| Field | Detail |
|---|---|
| Subject | Olive Oatman |
| Type | Person |
| Era | Victorian |
| Location | Fort Yuma · lower Colorado River |
| Date | 1851 CE |
| Style / Technique | Mohave (Mojave) blue chin tattoo, lower Colorado River facial marking |
| Connected to | Inuit Kakiniit and Tunniit, Marjorie Tahbone, Alethea Arnaquq-Baril |
Archive Note
Olive Oatman was born September 7, 1837, in La Harpe, Illinois, into a family that joined a westward migration in 1850. On March 18, 1851, along the Gila River in present-day Arizona, the family was attacked and most of its members were killed. Olive and her younger sister Mary Ann survived and were taken captive. Modern scholarship identifies the attackers as most likely Tolkepaya (Western Yavapai). Olive herself, and the later 1857 book, named them "Apache," an attribution historians have corrected.
After roughly a year the two sisters were taken in by the Mohave (also written Mojave) of the lower Colorado River.
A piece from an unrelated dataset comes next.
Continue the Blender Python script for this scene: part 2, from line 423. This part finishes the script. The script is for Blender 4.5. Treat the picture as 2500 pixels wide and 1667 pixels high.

Mary Ann later died there during a period of famine. Olive lived with the Mohave until 1856, when, at about nineteen, she was returned to white society through negotiations connected to Fort Yuma. She later married John B. Fairchild and died March 21, 1903, in Sherman, Texas.
While she lived among them, the Mohave gave Olive a blue chin tattoo of the same kind the Mohave wore themselves. Within Mohave practice, such chin marking is documented as a cultural sign of belonging and of recognition, applied to those who were part of the people rather than imposed on outsiders. This is the documented register the record supports, and the only one stated here. The sacred, restricted, and procedural dimensions of the practice belong to the Mohave themselves.
The most-circulated nineteenth-century account of her years was a sensationalized 1857 captivity narrative written by the Methodist minister Royal B. Stratton, which cast the Mohave as savage captors. That book also carried the long-circulated reading of the chin tattoo as a brand of enslavement. The documentary record does not support it. Scholarship notes the Mohave did not tattoo their war captives, and that the marking Olive received was the community's own. This entry records the "slave brand" claim only as a refuted misinterpretation.
What makes Olive Oatman matter to tattoo history is how widely her case is cited and how badly it was first read. She is one of the most reproduced individual subjects in popular accounts of nineteenth-century facial tattooing in North America, frequently named as the first documented tattooed white woman in the United States. Her case is a primary example tattoo historians use to show how a non-Western body-marking practice was misread, sensationalized, and racialized in nineteenth-century popular media, and how later work recovered a more accurate account.
The corrective is anchored in one modern book. Margot Mifflin's biography "The Blue Tattoo: The Life of Olive Oatman" (University of Nebraska Press, Bison Books, 2009) reexamined the documentary record, separated it from Stratton's framing, and reframed the Mohave chin tattoo as a mark of belonging rather than captivity. It is the standard modern source on the case and a finalist for the 2010 Caroline Bancroft History Prize.
The confidence here is mixed by design. The core dates and the fact of the Mohave chin tattoo are well documented. Olive's own internal experience, including how far she adapted to or identified with Mohave life, is reconstructed from limited and sometimes conflicting sources and remains a matter of historical interpretation. The precise chronology of Mary Ann's death during the famine also varies across accounts. What holds firm is the documented marking, the corrected attribution of the attackers, and the recovery of the chin tattoo's meaning from a century of sensationalized retelling.